Durst critiques the notion of “blundering for a change.” While Thelin uses the term blunder, I do not think “blundering for a change” is his phrase. Durst asserts that critical pedagogy cannot be a series of ongoing mistakes and suggests that the “blunders” move instructors to “dislodge from our ideological comfort zones” and have “our outlooks complicated by discordant ideas,” just as we try to get our students to do so (113).

Banks – Taking Black Technology Use Seriously: African American Discursive Traditions in the Digital Underground

Banks, Adam. “Taking Black Technology Use Seriously: African American Discursive Traditions in the Digital Underground.” Race, Rhetoric, and Technology:Searching for Higher Ground. Mahwah: Lawrence Erlbaum Associates, Inc, 2006. 68-85. Print.

In this chapter Adam Banks  brings the scholarship on Cyberspace, the Digital Divide, and African American Discourse within Composition Studies up-to-date by exploring how African Americans access and transform “underground” online spaces to the specificity of their interests and needs. He asserts that the most important element of technological access is use; people using and developing the skills that make the technology relevant to their lives (68). His data comes from interactions on the online site Black Planet. In his analysis, he shows how interlocutors use two modes of discourse found in the African American oral tradition – tonal semantics and sermonic tone (Smitherman, 2000). According to Banks, these two “oral tradition” features in a written form online is highly significant because it is contrary to other cyberspace scholarship that negates the role of race and cultural identity online:

To do this in an online space given the conditions of technology access and the ways technology and cyberspace are constructed as White, is a critical disruption of those constructions, and, again, reminders that both race and culture carry definite meaning online (81).

Banks asserts that online spaces can be “underground” and operate outside of the power and surveillance of White society and the restrictions that can come along with it. These spaces/ interactions can provide much  insight as it relates to Composition Studies and new writers”

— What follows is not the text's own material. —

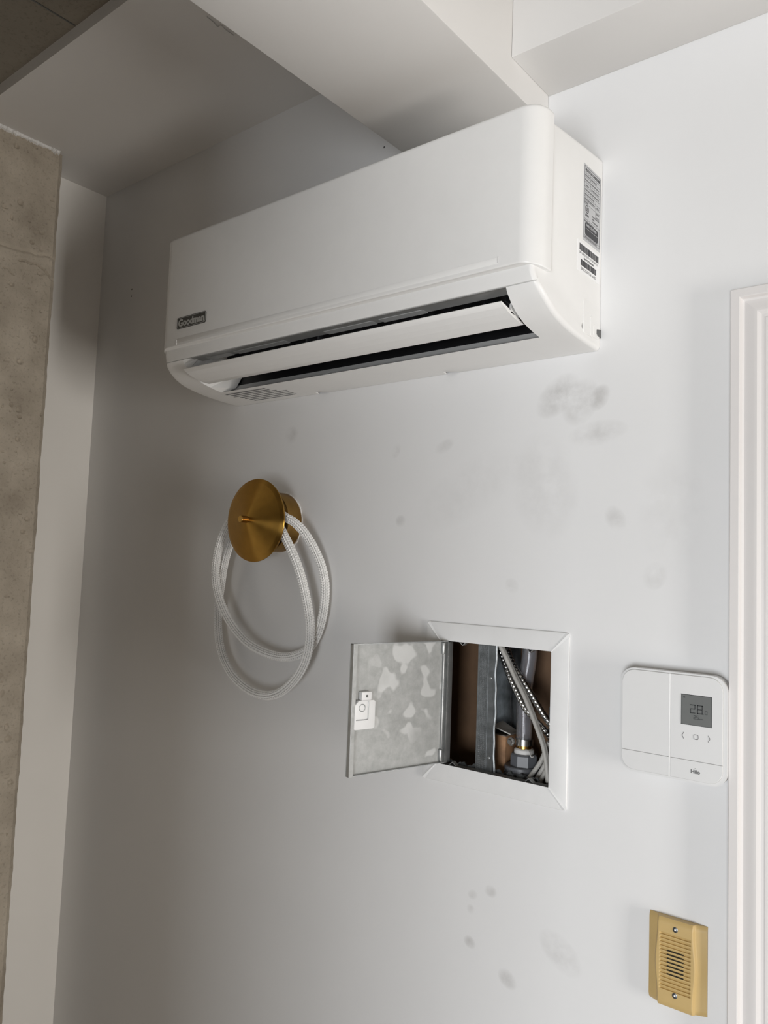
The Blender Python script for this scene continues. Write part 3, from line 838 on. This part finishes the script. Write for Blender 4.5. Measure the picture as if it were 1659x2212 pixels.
rail((FX0, FZ0+c_), (FX0, FZ1-c_), (IX0, IZ1-g), (IX0, IZ0+g))
rail((FX1, FZ0+c_), (FX1, FZ1-c_), (IX1, IZ1-g), (IX1, IZ0+g))
for (a, b, c, d) in (((FX0, FZ1-c_), (FX0+c_, FZ1), (IX0+g, IZ1), (IX0, IZ1-g)), ((FX1, FZ1-c_), (FX1-c_, FZ1), (IX1-g, IZ1), (IX1, IZ1-g)),
                     ((FX0, FZ0+c_), (FX0+c_, FZ0), (IX0+g, IZ0), (IX0, IZ0+g)), ((FX1, FZ0+c_), (FX1-c_, FZ0), (IX1-g, IZ0), (IX1, IZ0+g))):
    # corner gusset with a pressed mitre crease
    bm = bmesh.new()
    mo = ((a[0]+b[0])/2, (a[1]+b[1])/2); sx = 1 if mo[0] > -.66 else -1; sz = 1 if mo[1] > 1.385 else -1
    mo = (mo[0]+sx*.0018, mo[1]+sz*.0018); mi = ((c[0]+d[0])/2, (c[1]+d[1])/2)
    for p, q, r2, s2 in ((a, mo, mi, d), (mo, b, c, mi)):
        pts_ = [p, q, r2, s2]
        hs = [-.0030 if k in (p, s2) and p is a or k in (q, r2) and p is mo else -.0042 for k in pts_]
        top = [bm.verts.new((k[0], h, k[1])) for k, h in zip(pts_, hs)]; bot = [bm.verts.new((k[0], -.0002, k[1])) for k in pts_]
        bm.faces.new(top); bm.faces.new(bot[::-1])
        for i in range(4): bm.faces.new((top[i], top[(i+1) % 4], bot[(i+1) % 4], bot[i]))
    finish('frame_corner', bm, m_frame, ap)
# inner collar
bm = bmesh.new(); cd = .0128
for d in ((IX0-.0012, IX0, -.002, cd, IZ0, IZ1), (IX1, IX1+.0012, -.002, cd, IZ0, IZ1), (IX0-.0012, IX1+.0012, -.002, cd, IZ1, IZ1+.0012), (IX0-.0012, IX1+.0012, -.002, cd, IZ0-.0012, IZ0)): box(bm, *d)
finish('collar', bm, m_lipdark, ap)
boxobj('hinge_channel', (IX0, IX0+.014, .004, .012, IZ0+.002, IZ1-.002), m_steel, ap, bev=.0015)
boxobj('hinge_channel', (IX0+.013, IX0+.016, -.001, .0128, IZ0+.002, IZ1-.002), m_steel, ap, bev=.0008)
# stamped V tabs
for x, z, s in ((-.735, IZ0, 1), (-.594, IZ0, 1), (-.722, IZ1, -1), (-.597, IZ1, -1)):
    bm = bmesh.new(); e = .0075; h = .006*s
    prism(bm, [(x-e, z), (x-e*.75, z), (x, z+h*.8), (x+e*.75, z), (x+e, z), (x, z+h)], .002, .010, 1)
    finish('stamped_tab', bm, m_steel, ap)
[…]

…there is much to learn from the underground sites where people new to any discursive situation have a chance to “get their game tight:” to learn the conventions, to experiment with voice, and tone, and craft; to get feedback that they actually want from people they will listen to; while in an environment where simplistic judgments about grammatical features do not lead to their discursive and intellectual complexity being entirely dismissed and/ or their continued segregation from others whoses voices are often just as raw (83).

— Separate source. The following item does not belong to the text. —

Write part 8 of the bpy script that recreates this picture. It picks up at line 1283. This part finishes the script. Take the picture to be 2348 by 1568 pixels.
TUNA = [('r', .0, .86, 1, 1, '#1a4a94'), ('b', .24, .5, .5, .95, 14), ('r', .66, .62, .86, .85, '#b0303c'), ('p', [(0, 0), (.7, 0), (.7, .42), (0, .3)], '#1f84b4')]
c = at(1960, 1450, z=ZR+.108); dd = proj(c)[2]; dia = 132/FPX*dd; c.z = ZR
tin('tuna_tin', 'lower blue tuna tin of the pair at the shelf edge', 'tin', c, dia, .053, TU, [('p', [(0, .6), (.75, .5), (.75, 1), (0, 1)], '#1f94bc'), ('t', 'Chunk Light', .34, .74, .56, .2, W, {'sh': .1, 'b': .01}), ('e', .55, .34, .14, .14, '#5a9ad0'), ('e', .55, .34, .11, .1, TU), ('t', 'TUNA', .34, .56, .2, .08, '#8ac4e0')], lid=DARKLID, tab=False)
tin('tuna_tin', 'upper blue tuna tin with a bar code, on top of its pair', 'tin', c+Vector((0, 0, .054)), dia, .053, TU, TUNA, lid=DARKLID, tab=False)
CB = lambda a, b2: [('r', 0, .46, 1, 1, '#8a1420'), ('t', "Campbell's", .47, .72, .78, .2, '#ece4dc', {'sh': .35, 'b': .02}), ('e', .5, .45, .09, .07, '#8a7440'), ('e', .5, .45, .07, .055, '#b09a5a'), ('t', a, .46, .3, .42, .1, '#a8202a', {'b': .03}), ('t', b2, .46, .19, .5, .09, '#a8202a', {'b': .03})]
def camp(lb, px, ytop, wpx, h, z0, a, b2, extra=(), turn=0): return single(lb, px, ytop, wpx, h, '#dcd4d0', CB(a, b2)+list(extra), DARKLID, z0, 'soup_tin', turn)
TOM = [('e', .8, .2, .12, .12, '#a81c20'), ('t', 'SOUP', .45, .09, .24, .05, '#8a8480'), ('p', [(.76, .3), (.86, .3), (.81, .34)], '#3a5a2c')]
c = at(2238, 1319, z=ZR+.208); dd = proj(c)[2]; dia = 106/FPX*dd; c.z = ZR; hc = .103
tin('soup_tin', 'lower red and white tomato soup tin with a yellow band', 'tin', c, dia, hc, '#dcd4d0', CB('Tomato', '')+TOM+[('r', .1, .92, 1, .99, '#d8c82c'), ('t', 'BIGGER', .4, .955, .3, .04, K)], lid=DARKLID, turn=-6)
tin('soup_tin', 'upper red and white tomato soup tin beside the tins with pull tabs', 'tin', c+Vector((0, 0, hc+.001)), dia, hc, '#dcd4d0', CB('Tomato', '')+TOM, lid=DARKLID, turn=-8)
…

Banks concludes that there is more study needed on this topic, and that there are steps that compositionists can take based on his findings. He suggests that we provide “rich, discursive spaces” for students to compose, give, and receive feedback with their peers so that they might help each other along (84). He also suggests that these spaces be places that students control instead of being policed by faculty for the benefit of the university (85). Lastly, Banks asks that faculty pay attention to our own course design and make so that we make it easier for students to navigate them, understand how they work, and find their ways back “home” from whatever point they may be at (85).